[START DATA LINES]

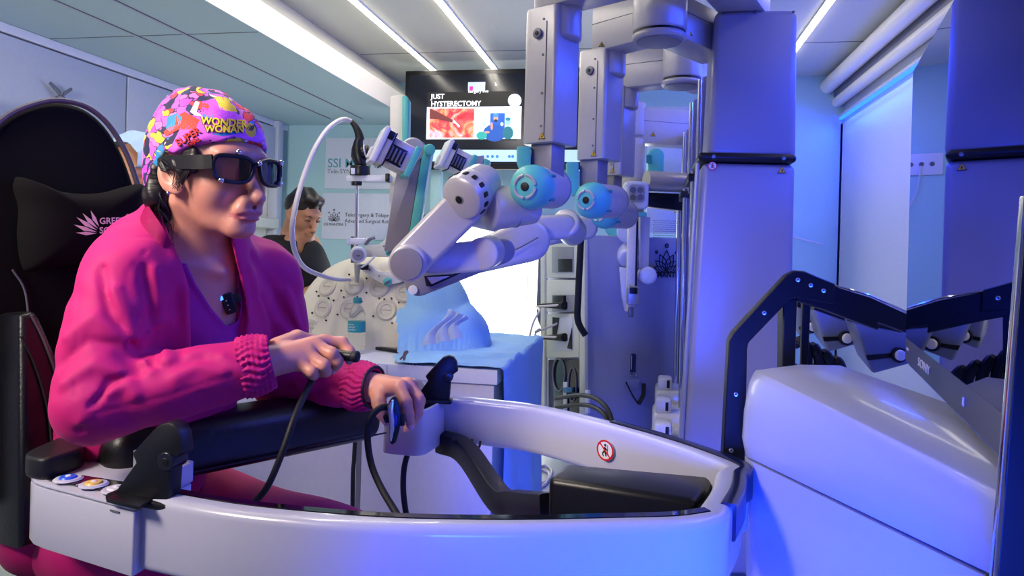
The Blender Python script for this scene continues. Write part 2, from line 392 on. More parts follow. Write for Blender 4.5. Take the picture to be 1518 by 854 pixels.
# winged hook on the cabinet
c = AX(90, 145, 0, X0+.08); bm = BM()
for s, L in ((-1, .075), (1, .06)):
    prism(bm, [c+V((0, 0, 0)), c+V((0, s*L, .05)), c+V((0, s*L*.9, .062)), c+V((0, s*.01, .03))], (.012, 0, 0), .003)
ell(bm, c, (.02, .02, .012)); box(bm, c+V((-.015, 0, .0)), (.03, .012, .012))
tag(obj('cabinet_handle', bm, M['silver_dk']), 'small dark winged handle on the cabinet above the chair', 'handle')
# ---------------------------------------------------------------- wall screen
YT = 4.6
t = thing('wall_screen', 'big black video screen with lecture slide and live pictures', 'screen', AY(740, 250, YT))
a = AY(601, 105, YT); b_ = AY(872, 252, YT)
obj('stand_post', bb(BM(), (a.x+.18, YT+.05, 0), (a.x+.26, YT+.1, b_.z+.2), .01), M['far'], t)
obj('casing', bb(BM(), (a.x, YT, b_.z), (b_.x, YT+.05, a.z), .008), M['blackm'], t)
scr = mat('screen_dark', '10131c', .25, emit='1c2230', es=.35)
a2, b2 = AY(606, 112, YT), AY(866, 245, YT)
ob_ = obj('display', bb(BM(), (a2.x, YT-.004, b2.z), (b2.x, YT+.002, a2.z), .001), scr, t)
def on_tv(px, py, o=.006): return AY(px, py, YT-o)
def tvrect(bm, p0, p1, o=.006):
    a, b_ = on_tv(*p0, o), on_tv(*p1, o); x0, x1 = a.x, b_.x; z0, z1 = b_.z, a.z
    f = bm.faces.new([bm.verts.new((x, a.y, z)) for x, z in ((x0, z0), (x1, z0), (x1, z1), (x0, z1))]); return bm
def emat(n, c, s=1.0): return mat(n, c, .5, emit=c, es=s, var=.02)
obj('slide_panel', tvrect(BM(), (634, 137), (766, 208), .005), emat('slide_black', '06070a', .3), ob_)
obj('picture_border', tvrect(BM(), (633, 159), (772, 206), .0055), emat('slide_white', 'dfe8f4', .9), ob_)
# surgical picture: procedural tissue colours
def tissue():
    m = bpy.data.materials.new('tissue_picture'); m.use_nodes = True; nt = m.node_tree; b = nt.nodes['Principled BSDF']
    tc = nt.nodes.new('ShaderNodeTexCoord'); n = nt.nodes.new('ShaderNodeTexNoise'); n.inputs['Scale'].default_value = 9; n.inputs['Distortion'].default_value = 1.5; n.inputs['Detail'].default_value = 3
    r = nt.nodes.new('ShaderNodeValToRGB'); nt.links.new(tc.outputs['Object'], n.inputs['Vector']); nt.links.new(n.outputs['Fac'], r.inputs[0])
    e = r.color_ramp.elements; e[0].position = .34; e[0].color = (*srgb('b02030'), 1); e[1].position = .68; e[1].color = (*srgb('ffd8e4'), 1)
    for p, c in ((.44, 'f04a50'), (.5, 'f88a50'), (.58, 'f89ab0')):
        k = r.color_ramp.elements.new(p); k.color = (*srgb(c), 1)
    nt.links.new(r.outputs[0], b.inputs['Emission Color']); nt.links.new(r.outputs[0], b.inputs['Base Color']); b.inputs['Emission Strength'].default_value = .9; return m
pic = obj('surgery_picture', tvrect(BM(), (637, 161), (702, 204), .007), tissue(), ob_)
q = [on_tv(*p, .008) for p in ((637, 161.5), (646, 164), (672, 178), (671, 182), (655, 178), (637, 176))]
bm = BM(); bm.faces.new([bm.verts.new(p) for p in q]); obj('instrument_shape', bm, emat('tool_brown', '6a3030', .8), pic)
q = [on_tv(*p, .008) for p in ((672, 177), (682, 187), (680, 189), (676, 184), (670, 181))]
bm = BM(); bm.faces.new([bm.verts.new(p) for p in q]); obj('instrument_tip', bm, emat('tool_tip', 'f0e4e8', .9), pic)
pic = obj('team_picture', tvrect(BM(), (705, 161), (772, 204), .007), emat('pic_sky', 'c4e4f4', .9), ob_)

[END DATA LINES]

- _PROBLEM DESCRIPTION_: Take the listing above and print it exactly, apart from the pictures.

- _CORRECT RESULT_:
The Blender Python script for this scene continues. Write part 2, from line 392 on. More parts follow. Write for Blender 4.5. Take the picture to be 1518 by 854 pixels.
# winged hook on the cabinet
c = AX(90, 145, 0, X0+.08); bm = BM()
for s, L in ((-1, .075), (1, .06)):
    prism(bm, [c+V((0, 0, 0)), c+V((0, s*L, .05)), c+V((0, s*L*.9, .062)), c+V((0, s*.01, .03))], (.012, 0, 0), .003)
ell(bm, c, (.02, .02, .012)); box(bm, c+V((-.015, 0, .0)), (.03, .012, .012))
tag(obj('cabinet_handle', bm, M['silver_dk']), 'small dark winged handle on the cabinet above the chair', 'handle')
# ---------------------------------------------------------------- wall screen
YT = 4.6
t = thing('wall_screen', 'big black video screen with lecture slide and live pictures', 'screen', AY(740, 250, YT))
a = AY(601, 105, YT); b_ = AY(872, 252, YT)
obj('stand_post', bb(BM(), (a.x+.18, YT+.05, 0), (a.x+.26, YT+.1, b_.z+.2), .01), M['far'], t)
obj('casing', bb(BM(), (a.x, YT, b_.z), (b_.x, YT+.05, a.z), .008), M['blackm'], t)
scr = mat('screen_dark', '10131c', .25, emit='1c2230', es=.35)
a2, b2 = AY(606, 112, YT), AY(866, 245, YT)
ob_ = obj('display', bb(BM(), (a2.x, YT-.004, b2.z), (b2.x, YT+.002, a2.z), .001), scr, t)
def on_tv(px, py, o=.006): return AY(px, py, YT-o)
def tvrect(bm, p0, p1, o=.006):
    a, b_ = on_tv(*p0, o), on_tv(*p1, o); x0, x1 = a.x, b_.x; z0, z1 = b_.z, a.z
    f = bm.faces.new([bm.verts.new((x, a.y, z)) for x, z in ((x0, z0), (x1, z0), (x1, z1), (x0, z1))]); return bm
def emat(n, c, s=1.0): return mat(n, c, .5, emit=c, es=s, var=.02)
obj('slide_panel', tvrect(BM(), (634, 137), (766, 208), .005), emat('slide_black', '06070a', .3), ob_)
obj('picture_border', tvrect(BM(), (633, 159), (772, 206), .0055), emat('slide_white', 'dfe8f4', .9), ob_)
# surgical picture: procedural tissue colours
def tissue():
    m = bpy.data.materials.new('tissue_picture'); m.use_nodes = True; nt = m.node_tree; b = nt.nodes['Principled BSDF']
    tc = nt.nodes.new('ShaderNodeTexCoord'); n = nt.nodes.new('ShaderNodeTexNoise'); n.inputs['Scale'].default_value = 9; n.inputs['Distortion'].default_value = 1.5; n.inputs['Detail'].default_value = 3
    r = nt.nodes.new('ShaderNodeValToRGB'); nt.links.new(tc.outputs['Object'], n.inputs['Vector']); nt.links.new(n.outputs['Fac'], r.inputs[0])
    e = r.color_ramp.elements; e[0].position = .34; e[0].color = (*srgb('b02030'), 1); e[1].position = .68; e[1].color = (*srgb('ffd8e4'), 1)
    for p, c in ((.44, 'f04a50'), (.5, 'f88a50'), (.58, 'f89ab0')):
        k = r.color_ramp.elements.new(p); k.color = (*srgb(c), 1)
    nt.links.new(r.outputs[0], b.inputs['Emission Color']); nt.links.new(r.outputs[0], b.inputs['Base Color']); b.inputs['Emission Strength'].default_value = .9; return m
pic = obj('surgery_picture', tvrect(BM(), (637, 161), (702, 204), .007), tissue(), ob_)
q = [on_tv(*p, .008) for p in ((637, 161.5), (646, 164), (672, 178), (671, 182), (655, 178), (637, 176))]
bm = BM(); bm.faces.new([bm.verts.new(p) for p in q]); obj('instrument_shape', bm, emat('tool_brown', '6a3030', .8), pic)
q = [on_tv(*p, .008) for p in ((672, 177), (682, 187), (680, 189), (676, 184), (670, 181))]
bm = BM(); bm.faces.new([bm.verts.new(p) for p in q]); obj('instrument_tip', bm, emat('tool_tip', 'f0e4e8', .9), pic)
pic = obj('team_picture', tvrect(BM(), (705, 161), (772, 204), .007), emat('pic_sky', 'c4e4f4', .9), ob_)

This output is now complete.